Product reviews for GROW

Brian E. Wakeman, Educational Consultant
This book is a practical guide on personal development or growth, subtitled -˜A Practical Guide to Thinking on Purpose'. It is set in the theoretical background of humanistic psychology, brain science, NFL, and the human potential movement.

The author says in the introduction that as a teacher, trainer, writer, mother and wife she has been on the lifelong journey of self-discovery to see how to make life work well so that she can be both happy and successful. She claims to have a lifelong action research project to find out how to survive and how to thrive. The book shares her thinking and learning with the reader on how the key to successful living and happy relationships depends on the way we think when we react to events. The book shares observations, stories and practical tools to help the reader to grow and become more resilient and adaptable. 

There are nine chapters, and three appendices. The first argues why we need to grow, then the second chapter -˜The Human Condition' describes how the way we see the world can affect how we experience self-confidence in life, and can predict success or failure, happiness or discontent. The writer claims that metacognition helps us think on purpose to grow rather than be overrun by emotions. The third chapter encourages readers to analyse themselves to understand more about their own beliefs and values and mindset. It has practical exercises to help this process and to take more control. Each chapter has a helpful section to review the content and reinforce learning.

Chapter four -˜The Fragile Powerhouse' draws on research into the way the brain works developing an argument that we can grow and change the brain like a muscle, and that understanding the brain can help control our thinking and emotions, and increase the neural pathways.

Chapter five has the arresting title:  -˜If you believe you can, or believe you can't, you're right.' It explains how our beliefs can be limiting and can reduce our happiness and success. We are urged to reframe beliefs and push ourselves outside our comfort zone to develop growth mindsets.

I came to the heart of the author's message in the next chapter: -˜How to think on purpose. How to deliberately change your mind.' We are urged to check out our fast instinctive thinking by developing an inner dialogue to visualise success, recognise limiting thinking, and reframe our thoughts.

Chapter seven focuses on how to grow others we care about by employing coaching skills. There is helpful advice about active listening, and the words and questions we use.

The next chapter, -˜Helping our Children Choose to Grow', enables readers to relate the arguments of the book so far to work with children. Teachers might turn to this chapter to practise some of the exercises to develop growth mindsets in pupils.

In the final chapter the author generously makes available practical tools to improve metacognition and self-regulation: a mood monitor; reframing thinking cards; the comfort zone challenge; visualisation and mindfulness exercises; and a happiness manifesto.

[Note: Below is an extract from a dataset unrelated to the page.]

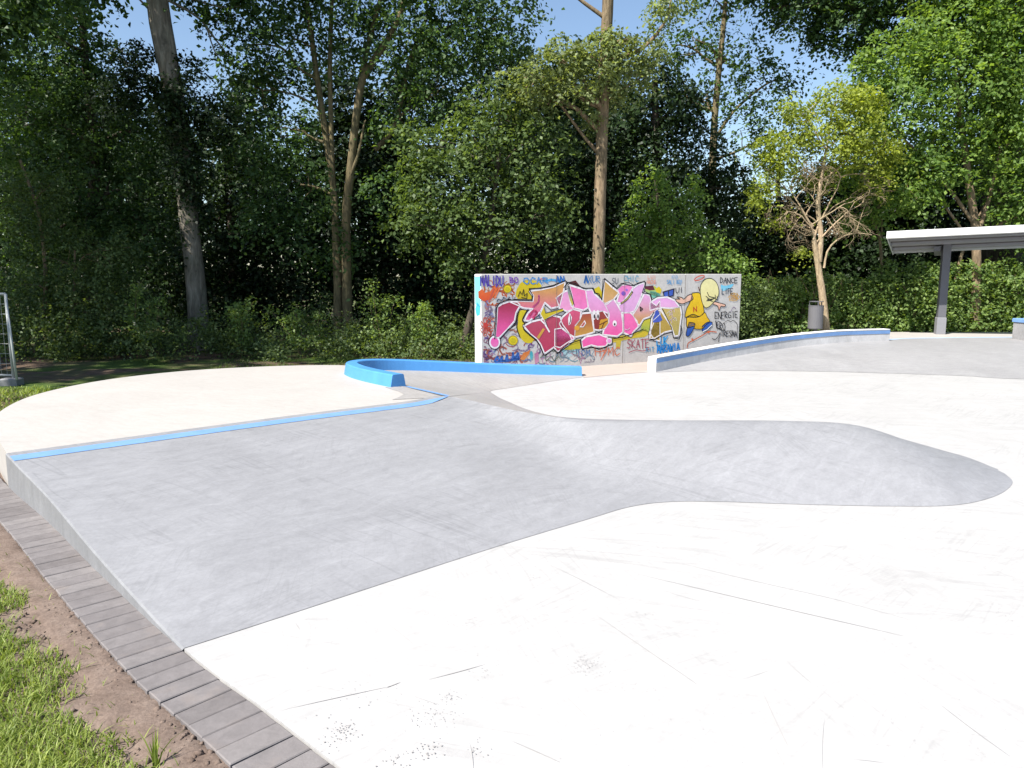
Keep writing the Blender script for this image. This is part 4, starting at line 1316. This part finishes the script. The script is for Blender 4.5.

The language of the text should be accessible to general readers as well as to a range of professional settings. There are clear expositions of key ideas, illustrations, and case studies to help the reader's application of unfamiliar ideas. Even though the author draws support for her arguments or assertions on a wide range of references to experts in the field (such as Daniel Goldman, Bandler and Grinder's NLP, and Dweck's work on mindsets), readers should not be put off by the esoteric or  jargonistic language found in some books. There are helpful bullet point summaries at the end of each chapter, reviewing key ideas and designed to reinforce learning. There are plenty of practical illustrations, and illuminating diagrams. In compiling this text Jackie Beere has drawn on her years of extensive experience of running practical experiential training workshops about human potential and allied subjects.

This is not light reading nor to be read at one sitting; but rather needs to be studied thoughtfully, reflectively, analytically and critically. I read sections over several weeks, pondering the ideas, engaging critically, and took time to relate the content to my previous learning and experience. It is essentially a workbook: a practical guide to becoming more successful, resilient, and content with life by choosing to think in a different way. It could become required reading for courses or workshops in a range of professional settings.

The reader can see how I enjoyed this book and learned a lot from the author's learning and wisdom. We are privileged to have this experience made available to us. It might seem a little ungracious to engage critically with the text, but I am sure Jackie Beere would wish us to do this.

So what reservations or critique do I have?

1. The author makes little mention or reference to other perspectives on human development, the growth of virtues or of character that the Judaeo-Christian tradition or other great world religions can contribute, nor to the work of the Jubilee Centre Birmingham University on character development and Aristotelian tradition.

2. Readers will need to test the claims of the author about recipes for happiness or indeed whether the pursuit of happiness is the goal of life.

3. The author tends to make assertive claims (e.g. on p.122-3 and elsewhere) that would be more acceptable to a critical audience if they were couched in terms of a hypothesis that readers could evaluate.

4. Sometimes the author is so convinced by her own beliefs and values about human growth that she slips from argument supported by evidence into assertion (like 'you will find') based on an unchallenged mindset or cherished ideology. In several places I wrote question marks in the margin and comments like 'who says so?' and 'what evidence?'



I spent several weeks reflecting on the ideas in this book, learning much along the way from the engaging style and invitational exercises in the chapters. I strongly commend Jackie Beere's book to students of human growth, and to practitioners in a variety of professional fields as well as to the general reader. The book deserves to be widely circulated and referenced in other publications.